A Meal For My Ancestors: Healing The Museum (2018) by Grace Ndiritu.
A Meal For My Ancestors: Healing the Museum (2018) by Grace Ndiritu. Photograph: courtesy of Foundation Thalie

Ndiritu takes a different but related tack. She’s made a sort of meeting place, with bean bags on the floor, an overarching wooden roof, and structures supporting images and objects which range from prints and drawings by Albers to costume designs, memorabilia and ephemera of the slightly ridiculous utopian aspirations of the inter-war Kibbo Kift movement (there’s a probable link between the Kibbo Kift’s origins in the scouting movement and theosophy, and Albers’ origins in the Bauhaus, but that’s all for another day).
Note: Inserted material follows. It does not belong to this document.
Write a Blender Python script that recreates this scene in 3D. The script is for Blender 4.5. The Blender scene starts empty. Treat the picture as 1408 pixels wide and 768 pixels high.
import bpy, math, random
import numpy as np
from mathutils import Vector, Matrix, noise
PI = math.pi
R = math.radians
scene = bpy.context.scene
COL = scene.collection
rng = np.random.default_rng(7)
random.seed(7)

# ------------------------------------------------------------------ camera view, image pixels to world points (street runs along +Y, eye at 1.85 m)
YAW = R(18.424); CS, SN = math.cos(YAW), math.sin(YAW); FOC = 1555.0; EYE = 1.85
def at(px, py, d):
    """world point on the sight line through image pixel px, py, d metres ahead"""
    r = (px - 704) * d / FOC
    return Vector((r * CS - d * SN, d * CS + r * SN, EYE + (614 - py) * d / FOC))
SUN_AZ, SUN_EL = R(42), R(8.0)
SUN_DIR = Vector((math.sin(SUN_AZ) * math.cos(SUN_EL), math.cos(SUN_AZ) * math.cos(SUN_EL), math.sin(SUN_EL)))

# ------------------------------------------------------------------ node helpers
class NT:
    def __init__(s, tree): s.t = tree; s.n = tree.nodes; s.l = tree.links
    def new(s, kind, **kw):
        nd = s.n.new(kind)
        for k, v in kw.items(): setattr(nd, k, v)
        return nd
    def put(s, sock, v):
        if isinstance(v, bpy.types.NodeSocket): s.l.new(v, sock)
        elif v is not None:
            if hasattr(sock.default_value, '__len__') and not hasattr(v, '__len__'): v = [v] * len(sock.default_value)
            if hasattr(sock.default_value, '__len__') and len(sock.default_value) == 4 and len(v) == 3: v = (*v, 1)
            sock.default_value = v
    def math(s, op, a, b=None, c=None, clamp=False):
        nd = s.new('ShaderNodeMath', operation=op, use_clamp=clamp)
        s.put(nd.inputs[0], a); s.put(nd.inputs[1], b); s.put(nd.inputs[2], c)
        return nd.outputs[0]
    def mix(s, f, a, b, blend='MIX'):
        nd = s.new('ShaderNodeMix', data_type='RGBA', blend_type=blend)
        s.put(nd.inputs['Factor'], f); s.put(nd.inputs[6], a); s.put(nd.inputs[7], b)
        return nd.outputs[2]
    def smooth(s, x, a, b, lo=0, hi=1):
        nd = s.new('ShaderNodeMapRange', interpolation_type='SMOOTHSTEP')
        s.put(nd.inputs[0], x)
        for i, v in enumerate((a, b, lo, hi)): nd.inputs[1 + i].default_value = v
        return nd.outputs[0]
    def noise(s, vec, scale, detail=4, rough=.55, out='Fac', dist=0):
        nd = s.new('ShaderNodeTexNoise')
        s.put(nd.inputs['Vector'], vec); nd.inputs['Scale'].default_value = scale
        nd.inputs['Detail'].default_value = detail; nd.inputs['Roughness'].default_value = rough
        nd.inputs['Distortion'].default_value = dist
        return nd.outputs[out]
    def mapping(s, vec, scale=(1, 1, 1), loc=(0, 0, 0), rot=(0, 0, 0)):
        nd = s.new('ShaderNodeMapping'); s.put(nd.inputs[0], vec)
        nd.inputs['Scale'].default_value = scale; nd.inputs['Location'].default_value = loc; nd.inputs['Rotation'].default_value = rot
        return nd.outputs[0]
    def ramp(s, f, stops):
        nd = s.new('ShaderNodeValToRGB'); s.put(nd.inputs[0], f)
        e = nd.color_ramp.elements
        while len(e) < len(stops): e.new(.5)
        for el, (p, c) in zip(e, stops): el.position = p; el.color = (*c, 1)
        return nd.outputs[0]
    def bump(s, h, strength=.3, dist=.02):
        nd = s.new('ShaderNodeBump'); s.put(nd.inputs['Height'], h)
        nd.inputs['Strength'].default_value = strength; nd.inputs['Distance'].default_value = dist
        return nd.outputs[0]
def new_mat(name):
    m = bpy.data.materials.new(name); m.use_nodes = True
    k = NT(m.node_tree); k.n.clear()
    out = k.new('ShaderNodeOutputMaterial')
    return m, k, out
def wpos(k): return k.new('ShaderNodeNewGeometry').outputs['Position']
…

There are weavings and embroidered banners, tapestries and all manner of peculiar sculptures and pots. An owl with a furry tail, loving cups and bear jugs, the odd crystal perched here and there. Daft things then, and wonderful things. I stayed for ages.

The last space is a single, sprawling work by Femke Herregraven that uses a system of ancient-looking symbols to denote the phases of the moon, sky and land, meteorological anomalies, the behaviours of birds and bees and cattle. This language of signs and potents is written on the walls and across the floors. Speakers set on driftwood broadcast old countryside predictions about the weather recorded by local children. The gallery was busy, and I couldn’t decipher the words. What this work asks is that we attend to the things nature tells us. All I know is that when it is going to rain, my knee hurts.

For all its eschatological intimations (one sort of end or another is always close), Our Silver City feels full of hope, vitality, energy and creative spark, and doesn’t take itself too seriously, however real the approaching calamity.